I like work a lot, but recently I've been more annoyed than usual at the number of silos that we have on the development team. Actually, "silos" might not be the right term, because that implies different groups with different areas of focus: what's really going on is more individual ownership of projects and areas of the code. (So: very skinny silos!) This has been the case everywhere I've worked (not so surprising, among other reasons because engineers don't like to talk to people), but this is the first job I've had where my manager considers that to be a feature rather than a bug. (To be fair, I think his feelings are a little more complex than that, but that's how I interpret his actual behavior.)

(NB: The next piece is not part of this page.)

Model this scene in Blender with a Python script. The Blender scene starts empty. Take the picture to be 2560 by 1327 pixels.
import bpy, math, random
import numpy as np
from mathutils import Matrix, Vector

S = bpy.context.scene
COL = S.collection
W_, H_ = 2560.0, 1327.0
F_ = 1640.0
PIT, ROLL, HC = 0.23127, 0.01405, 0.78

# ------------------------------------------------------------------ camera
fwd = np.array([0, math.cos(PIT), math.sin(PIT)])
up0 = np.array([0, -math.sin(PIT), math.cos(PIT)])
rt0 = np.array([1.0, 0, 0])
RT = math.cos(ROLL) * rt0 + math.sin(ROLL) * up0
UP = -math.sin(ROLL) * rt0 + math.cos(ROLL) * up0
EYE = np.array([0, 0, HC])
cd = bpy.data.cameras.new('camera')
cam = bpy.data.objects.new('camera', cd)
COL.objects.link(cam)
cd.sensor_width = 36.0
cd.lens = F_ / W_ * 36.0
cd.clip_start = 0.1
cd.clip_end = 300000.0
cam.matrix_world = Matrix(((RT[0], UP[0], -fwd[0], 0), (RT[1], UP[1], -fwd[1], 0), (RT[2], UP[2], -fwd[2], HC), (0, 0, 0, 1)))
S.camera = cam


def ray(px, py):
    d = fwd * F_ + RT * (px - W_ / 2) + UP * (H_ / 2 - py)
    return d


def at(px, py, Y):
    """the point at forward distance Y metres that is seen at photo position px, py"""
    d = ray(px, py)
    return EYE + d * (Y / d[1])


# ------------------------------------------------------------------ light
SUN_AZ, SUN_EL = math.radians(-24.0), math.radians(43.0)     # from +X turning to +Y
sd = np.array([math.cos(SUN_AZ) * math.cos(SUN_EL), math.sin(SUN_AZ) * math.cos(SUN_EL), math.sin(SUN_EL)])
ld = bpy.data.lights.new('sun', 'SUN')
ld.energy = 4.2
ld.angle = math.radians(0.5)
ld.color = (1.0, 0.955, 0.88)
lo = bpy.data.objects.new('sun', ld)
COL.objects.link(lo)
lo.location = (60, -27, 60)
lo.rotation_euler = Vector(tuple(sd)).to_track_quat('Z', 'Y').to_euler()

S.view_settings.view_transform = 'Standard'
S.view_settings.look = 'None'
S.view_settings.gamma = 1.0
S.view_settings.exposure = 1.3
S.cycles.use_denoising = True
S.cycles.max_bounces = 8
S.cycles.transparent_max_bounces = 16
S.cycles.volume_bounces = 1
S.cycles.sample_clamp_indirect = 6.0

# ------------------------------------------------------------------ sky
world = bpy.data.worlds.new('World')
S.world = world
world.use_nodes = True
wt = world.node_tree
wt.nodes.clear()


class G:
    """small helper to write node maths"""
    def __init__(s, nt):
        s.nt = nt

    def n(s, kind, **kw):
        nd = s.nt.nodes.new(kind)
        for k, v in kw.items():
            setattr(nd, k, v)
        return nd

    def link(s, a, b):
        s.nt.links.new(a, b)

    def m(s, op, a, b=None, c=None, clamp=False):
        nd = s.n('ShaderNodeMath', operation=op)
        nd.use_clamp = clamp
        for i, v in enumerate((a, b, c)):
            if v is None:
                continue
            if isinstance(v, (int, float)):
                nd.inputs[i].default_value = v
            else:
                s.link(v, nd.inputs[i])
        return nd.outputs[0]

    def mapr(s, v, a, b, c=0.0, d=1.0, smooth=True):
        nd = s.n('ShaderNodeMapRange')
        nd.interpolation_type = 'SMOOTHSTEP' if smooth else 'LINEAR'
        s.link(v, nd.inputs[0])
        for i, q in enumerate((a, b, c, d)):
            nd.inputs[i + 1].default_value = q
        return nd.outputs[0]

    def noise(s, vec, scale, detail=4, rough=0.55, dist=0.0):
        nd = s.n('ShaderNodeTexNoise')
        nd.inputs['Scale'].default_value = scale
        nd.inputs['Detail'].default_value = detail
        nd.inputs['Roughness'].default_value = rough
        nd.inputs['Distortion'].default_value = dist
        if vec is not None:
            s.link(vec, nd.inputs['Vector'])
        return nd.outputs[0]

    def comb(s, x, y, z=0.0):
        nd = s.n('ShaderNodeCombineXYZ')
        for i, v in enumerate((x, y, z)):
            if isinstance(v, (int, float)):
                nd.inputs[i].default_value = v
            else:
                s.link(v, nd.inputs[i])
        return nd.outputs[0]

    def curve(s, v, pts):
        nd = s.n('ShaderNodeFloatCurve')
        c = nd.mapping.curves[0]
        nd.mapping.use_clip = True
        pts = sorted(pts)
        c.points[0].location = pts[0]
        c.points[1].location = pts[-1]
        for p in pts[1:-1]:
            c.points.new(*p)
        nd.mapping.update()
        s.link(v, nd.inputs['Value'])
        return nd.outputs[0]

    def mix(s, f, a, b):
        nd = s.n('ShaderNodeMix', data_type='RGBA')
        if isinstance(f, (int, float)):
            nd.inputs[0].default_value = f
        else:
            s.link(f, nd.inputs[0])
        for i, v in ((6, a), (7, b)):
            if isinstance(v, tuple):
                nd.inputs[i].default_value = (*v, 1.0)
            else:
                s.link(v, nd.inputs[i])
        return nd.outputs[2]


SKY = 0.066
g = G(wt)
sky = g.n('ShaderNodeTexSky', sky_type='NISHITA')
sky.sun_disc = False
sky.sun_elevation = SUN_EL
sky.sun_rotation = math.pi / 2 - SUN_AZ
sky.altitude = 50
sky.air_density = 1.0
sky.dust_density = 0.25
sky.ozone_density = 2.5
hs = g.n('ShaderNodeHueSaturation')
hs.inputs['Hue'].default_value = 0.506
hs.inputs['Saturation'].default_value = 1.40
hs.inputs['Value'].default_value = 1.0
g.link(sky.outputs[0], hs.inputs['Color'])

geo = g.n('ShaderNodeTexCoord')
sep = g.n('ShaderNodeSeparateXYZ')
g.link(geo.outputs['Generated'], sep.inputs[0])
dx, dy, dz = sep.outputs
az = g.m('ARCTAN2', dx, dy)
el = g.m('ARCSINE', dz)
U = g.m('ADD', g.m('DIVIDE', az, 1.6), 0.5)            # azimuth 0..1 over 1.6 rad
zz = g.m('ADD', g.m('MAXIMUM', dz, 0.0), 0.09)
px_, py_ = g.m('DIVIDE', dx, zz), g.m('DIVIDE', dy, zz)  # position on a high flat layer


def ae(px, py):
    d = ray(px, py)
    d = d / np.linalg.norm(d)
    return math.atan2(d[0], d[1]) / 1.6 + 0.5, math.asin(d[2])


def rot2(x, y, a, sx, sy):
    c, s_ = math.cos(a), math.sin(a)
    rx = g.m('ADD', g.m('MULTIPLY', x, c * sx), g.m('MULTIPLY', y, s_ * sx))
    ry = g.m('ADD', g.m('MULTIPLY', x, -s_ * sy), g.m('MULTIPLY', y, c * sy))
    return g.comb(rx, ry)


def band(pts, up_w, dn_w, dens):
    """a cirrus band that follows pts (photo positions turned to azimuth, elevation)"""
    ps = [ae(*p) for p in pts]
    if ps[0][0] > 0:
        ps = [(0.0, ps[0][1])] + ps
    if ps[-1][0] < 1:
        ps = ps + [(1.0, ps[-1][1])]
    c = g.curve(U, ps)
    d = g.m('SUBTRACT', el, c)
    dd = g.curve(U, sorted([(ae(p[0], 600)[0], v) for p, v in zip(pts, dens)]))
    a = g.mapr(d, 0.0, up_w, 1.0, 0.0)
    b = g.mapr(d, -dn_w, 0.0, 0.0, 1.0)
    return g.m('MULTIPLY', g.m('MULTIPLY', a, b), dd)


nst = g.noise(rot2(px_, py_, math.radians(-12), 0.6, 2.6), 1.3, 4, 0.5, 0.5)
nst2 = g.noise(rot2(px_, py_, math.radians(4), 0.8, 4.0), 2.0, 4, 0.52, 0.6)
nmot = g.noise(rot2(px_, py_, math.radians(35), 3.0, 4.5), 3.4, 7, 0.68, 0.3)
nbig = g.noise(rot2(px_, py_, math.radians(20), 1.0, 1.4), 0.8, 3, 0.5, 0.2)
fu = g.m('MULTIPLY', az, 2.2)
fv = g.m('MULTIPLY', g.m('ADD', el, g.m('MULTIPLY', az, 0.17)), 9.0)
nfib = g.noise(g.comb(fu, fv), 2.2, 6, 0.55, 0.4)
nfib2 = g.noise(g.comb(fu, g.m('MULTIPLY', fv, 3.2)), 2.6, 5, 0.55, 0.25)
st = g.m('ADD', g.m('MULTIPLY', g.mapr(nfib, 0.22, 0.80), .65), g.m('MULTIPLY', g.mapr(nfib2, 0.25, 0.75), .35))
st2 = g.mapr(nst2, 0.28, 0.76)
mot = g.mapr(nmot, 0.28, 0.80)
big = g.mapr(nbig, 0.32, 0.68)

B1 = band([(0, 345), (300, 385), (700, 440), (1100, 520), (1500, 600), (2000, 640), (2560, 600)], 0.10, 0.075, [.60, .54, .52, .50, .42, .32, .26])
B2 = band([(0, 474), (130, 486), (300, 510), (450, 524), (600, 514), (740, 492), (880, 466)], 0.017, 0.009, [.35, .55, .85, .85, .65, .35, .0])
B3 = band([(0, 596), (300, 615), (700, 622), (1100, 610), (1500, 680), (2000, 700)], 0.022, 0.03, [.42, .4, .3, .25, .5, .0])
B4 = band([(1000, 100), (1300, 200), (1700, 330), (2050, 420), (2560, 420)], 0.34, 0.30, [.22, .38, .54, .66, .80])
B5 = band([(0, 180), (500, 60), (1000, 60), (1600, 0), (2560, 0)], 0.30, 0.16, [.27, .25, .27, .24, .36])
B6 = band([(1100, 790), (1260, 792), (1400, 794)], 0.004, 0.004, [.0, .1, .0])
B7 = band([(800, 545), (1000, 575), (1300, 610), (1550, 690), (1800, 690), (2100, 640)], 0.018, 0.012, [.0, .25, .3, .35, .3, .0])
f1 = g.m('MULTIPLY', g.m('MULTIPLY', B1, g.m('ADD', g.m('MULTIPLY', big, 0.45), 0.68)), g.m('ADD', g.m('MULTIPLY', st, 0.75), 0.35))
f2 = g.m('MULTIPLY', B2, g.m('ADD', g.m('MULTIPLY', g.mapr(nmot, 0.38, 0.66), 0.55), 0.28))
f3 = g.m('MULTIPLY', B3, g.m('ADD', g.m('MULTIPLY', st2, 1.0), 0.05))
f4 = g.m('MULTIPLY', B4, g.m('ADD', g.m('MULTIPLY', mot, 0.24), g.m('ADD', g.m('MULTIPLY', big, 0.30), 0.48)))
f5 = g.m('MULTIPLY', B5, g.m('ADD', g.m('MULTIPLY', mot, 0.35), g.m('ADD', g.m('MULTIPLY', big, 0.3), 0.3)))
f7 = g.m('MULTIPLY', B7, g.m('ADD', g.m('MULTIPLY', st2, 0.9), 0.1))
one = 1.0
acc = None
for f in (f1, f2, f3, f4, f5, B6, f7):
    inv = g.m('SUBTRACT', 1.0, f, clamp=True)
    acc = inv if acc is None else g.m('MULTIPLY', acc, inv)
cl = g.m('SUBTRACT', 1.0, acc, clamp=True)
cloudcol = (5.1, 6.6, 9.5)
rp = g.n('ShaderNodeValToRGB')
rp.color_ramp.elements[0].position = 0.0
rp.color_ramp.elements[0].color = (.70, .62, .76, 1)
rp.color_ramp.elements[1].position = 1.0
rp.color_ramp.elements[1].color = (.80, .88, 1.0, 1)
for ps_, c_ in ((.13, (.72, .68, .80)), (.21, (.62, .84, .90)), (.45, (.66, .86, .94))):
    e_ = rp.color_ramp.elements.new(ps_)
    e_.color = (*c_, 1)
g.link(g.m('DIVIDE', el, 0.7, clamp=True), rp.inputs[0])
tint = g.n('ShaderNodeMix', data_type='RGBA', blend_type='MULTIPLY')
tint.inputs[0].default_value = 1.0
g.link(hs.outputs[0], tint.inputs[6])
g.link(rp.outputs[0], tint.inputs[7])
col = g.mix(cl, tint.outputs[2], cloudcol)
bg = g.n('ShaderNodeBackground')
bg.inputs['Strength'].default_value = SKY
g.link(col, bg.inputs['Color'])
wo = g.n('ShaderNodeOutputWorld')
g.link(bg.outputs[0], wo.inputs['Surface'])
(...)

I'm not sure what the most productive way is to approach this. But after being bothered last night about recent planning meetings that were organized in an (in my view) excessively exclusionary way, I realized that that actually was a pretty good place to start, since it involved behavior that individual contributors could control. So I sent out an e-mail noting that my behavior was different than other people's behavior in this regard, and asking if the obvious interpretation (that other people liked to exclude people from meetings, and that I should therefore get with the program) was correct. And, fortunately, I got exactly the response I hoped for: a good number of people said that no, they liked being invited to meetings in areas where they didn't work on the code every day.

It'll be interesting to see if people's actual behavior changes as a result of that. And it will also be interesting to see how my manager responds, if at all; he didn't chime in on the e-mail thread. (Which is good management behavior on his part, I think: his responding too early could squelch discussion.)